Met needs are a reflection of people who naturally exhibit accepted authenticity and people who can execute adaptive authenticity, basis what the situation they are in. An important point to note here is met needs is not only the idealistic situations where people are at peace with each other’s natural inclinations(of Trust positive relationships), but also represent the situations where people try to make peace(flexibility and flow).


  1. Stated & Unstated Norms: These are ways of working which an organization defines consciously or unconsciously. What behaviors are recognized, what generally gets penalized, artifacts and experiences which define behaviors. This collectively defines norms on how authentic a person can be in an environment.
  2. Celebrating Heroism: What behaviors are recognized and celebrated in the organization. While heroism is positive, the shadow is in marginalizing what does not fit in to the stated heroic behaviors.
  3. Safety Climate: The key to a sustainable culture within the organization is by creating a safe climate for associates to experiment where diverse thoughts have equal opportunity. That’s where authentic expressions are risked without fears of judgments and labelling.

It’s important to delve deeper into these aspects if you want to build an organizational culture valuing authenticity and most importantly live by it fully yourself.

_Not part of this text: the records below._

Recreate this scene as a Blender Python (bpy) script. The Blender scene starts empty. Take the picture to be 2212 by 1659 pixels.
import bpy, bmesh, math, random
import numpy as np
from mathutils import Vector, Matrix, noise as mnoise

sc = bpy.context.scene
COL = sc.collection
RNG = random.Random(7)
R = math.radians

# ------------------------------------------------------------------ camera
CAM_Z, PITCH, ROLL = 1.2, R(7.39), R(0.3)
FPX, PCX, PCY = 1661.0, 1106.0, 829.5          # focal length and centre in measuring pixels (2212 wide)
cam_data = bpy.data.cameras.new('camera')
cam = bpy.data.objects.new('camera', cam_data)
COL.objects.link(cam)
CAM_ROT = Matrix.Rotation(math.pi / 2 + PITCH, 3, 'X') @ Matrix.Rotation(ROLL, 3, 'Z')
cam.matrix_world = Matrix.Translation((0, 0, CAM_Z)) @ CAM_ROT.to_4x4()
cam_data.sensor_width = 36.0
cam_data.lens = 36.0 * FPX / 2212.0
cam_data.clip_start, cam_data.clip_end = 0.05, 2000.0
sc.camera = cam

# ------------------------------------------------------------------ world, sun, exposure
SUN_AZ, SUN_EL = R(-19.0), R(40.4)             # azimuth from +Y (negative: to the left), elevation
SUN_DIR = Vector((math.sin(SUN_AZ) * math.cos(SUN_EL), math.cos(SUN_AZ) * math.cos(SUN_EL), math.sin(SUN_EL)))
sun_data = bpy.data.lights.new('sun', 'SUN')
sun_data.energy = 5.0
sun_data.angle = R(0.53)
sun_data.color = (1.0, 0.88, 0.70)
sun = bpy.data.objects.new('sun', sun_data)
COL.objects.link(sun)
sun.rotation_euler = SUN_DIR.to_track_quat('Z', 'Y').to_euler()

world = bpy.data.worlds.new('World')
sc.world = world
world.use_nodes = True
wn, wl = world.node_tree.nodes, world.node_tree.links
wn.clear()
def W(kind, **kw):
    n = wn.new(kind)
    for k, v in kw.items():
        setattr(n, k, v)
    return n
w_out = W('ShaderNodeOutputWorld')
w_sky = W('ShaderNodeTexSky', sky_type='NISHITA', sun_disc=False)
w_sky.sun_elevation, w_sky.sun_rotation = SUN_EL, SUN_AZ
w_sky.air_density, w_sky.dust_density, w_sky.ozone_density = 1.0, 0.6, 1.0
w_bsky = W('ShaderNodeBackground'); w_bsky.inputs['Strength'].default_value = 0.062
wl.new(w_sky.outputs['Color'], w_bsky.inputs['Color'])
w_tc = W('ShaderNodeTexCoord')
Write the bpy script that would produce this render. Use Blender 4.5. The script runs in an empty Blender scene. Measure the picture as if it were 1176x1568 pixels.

If we were to have an “Authenticity Indicator” present in every person’s mind, then those are finely tuned when it comes to corporate speak; people can tell when leaders or organizations don’t mean something. So when we put or mission or values into writing, it better be authentic. A good litmus test is to ask what would happen if we were to change the statements that describe culture. If we were to change our culture statements putting the needs of only customers, advertisers or publishing partners first, then we would have exploding inboxes and outraged employees would take over townhalls and meetings. Where employees are welcome to voice their agreements or disagreement with company decisions. Employees always have a voice, and hence holds the potential to call out leadership styles, values, culture, communications accordingly. Considering that authenticity is an effortless expression of a human being. Looking out for those moments where we drift and recenter our self makes us more human than before. We create the world we live in. These changes do not necessarily need a complete makeover, but small, planned, sustained change efforts. The key is to keep it small, keep nibling at the end of the change agenda and move a step closer each moment to live authentically.